• [PROBLEM DETAILS]: Could you write out the opening lines of the data, word for word, stopping after the line that contains "loft(b, R[::-1]); obj('leg', b, M['leglight'], t)"?

• [GIVEN DATA]:

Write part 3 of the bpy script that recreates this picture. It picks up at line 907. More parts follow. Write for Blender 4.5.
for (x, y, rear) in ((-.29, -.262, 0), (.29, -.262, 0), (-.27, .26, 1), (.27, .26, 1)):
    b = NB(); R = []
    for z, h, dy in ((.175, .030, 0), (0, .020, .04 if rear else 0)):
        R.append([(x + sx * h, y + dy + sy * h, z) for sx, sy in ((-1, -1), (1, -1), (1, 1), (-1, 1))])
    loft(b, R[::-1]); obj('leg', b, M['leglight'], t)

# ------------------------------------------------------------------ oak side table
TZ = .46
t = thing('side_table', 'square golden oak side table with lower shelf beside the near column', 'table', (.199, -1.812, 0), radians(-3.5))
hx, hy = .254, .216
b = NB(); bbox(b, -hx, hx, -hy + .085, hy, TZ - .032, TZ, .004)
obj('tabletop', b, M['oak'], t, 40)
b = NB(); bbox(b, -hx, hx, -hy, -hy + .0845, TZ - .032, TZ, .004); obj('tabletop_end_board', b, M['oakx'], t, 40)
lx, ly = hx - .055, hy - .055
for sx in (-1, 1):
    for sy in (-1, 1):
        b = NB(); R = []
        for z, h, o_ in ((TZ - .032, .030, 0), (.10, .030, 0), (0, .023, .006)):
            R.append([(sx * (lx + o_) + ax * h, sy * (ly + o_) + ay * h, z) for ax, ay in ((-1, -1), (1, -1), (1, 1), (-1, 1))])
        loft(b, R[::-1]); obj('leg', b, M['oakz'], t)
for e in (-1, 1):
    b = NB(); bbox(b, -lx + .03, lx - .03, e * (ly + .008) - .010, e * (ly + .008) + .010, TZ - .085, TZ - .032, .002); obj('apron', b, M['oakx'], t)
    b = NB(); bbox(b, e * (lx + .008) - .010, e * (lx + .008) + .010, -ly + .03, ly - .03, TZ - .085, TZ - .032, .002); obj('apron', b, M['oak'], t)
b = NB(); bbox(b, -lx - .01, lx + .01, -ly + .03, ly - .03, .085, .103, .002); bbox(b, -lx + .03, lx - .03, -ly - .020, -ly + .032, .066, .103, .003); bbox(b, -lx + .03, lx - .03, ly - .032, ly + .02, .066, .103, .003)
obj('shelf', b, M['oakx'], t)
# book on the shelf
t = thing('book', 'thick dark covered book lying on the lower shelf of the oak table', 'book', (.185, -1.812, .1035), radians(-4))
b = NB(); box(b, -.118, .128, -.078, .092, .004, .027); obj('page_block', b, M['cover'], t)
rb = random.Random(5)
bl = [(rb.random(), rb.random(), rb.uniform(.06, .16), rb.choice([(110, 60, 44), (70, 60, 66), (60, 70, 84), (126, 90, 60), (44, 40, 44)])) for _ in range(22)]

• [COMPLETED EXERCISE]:
Write part 3 of the bpy script that recreates this picture. It picks up at line 907. More parts follow. Write for Blender 4.5.
for (x, y, rear) in ((-.29, -.262, 0), (.29, -.262, 0), (-.27, .26, 1), (.27, .26, 1)):
    b = NB(); R = []
    for z, h, dy in ((.175, .030, 0), (0, .020, .04 if rear else 0)):
        R.append([(x + sx * h, y + dy + sy * h, z) for sx, sy in ((-1, -1), (1, -1), (1, 1), (-1, 1))])
    loft(b, R[::-1]); obj('leg', b, M['leglight'], t)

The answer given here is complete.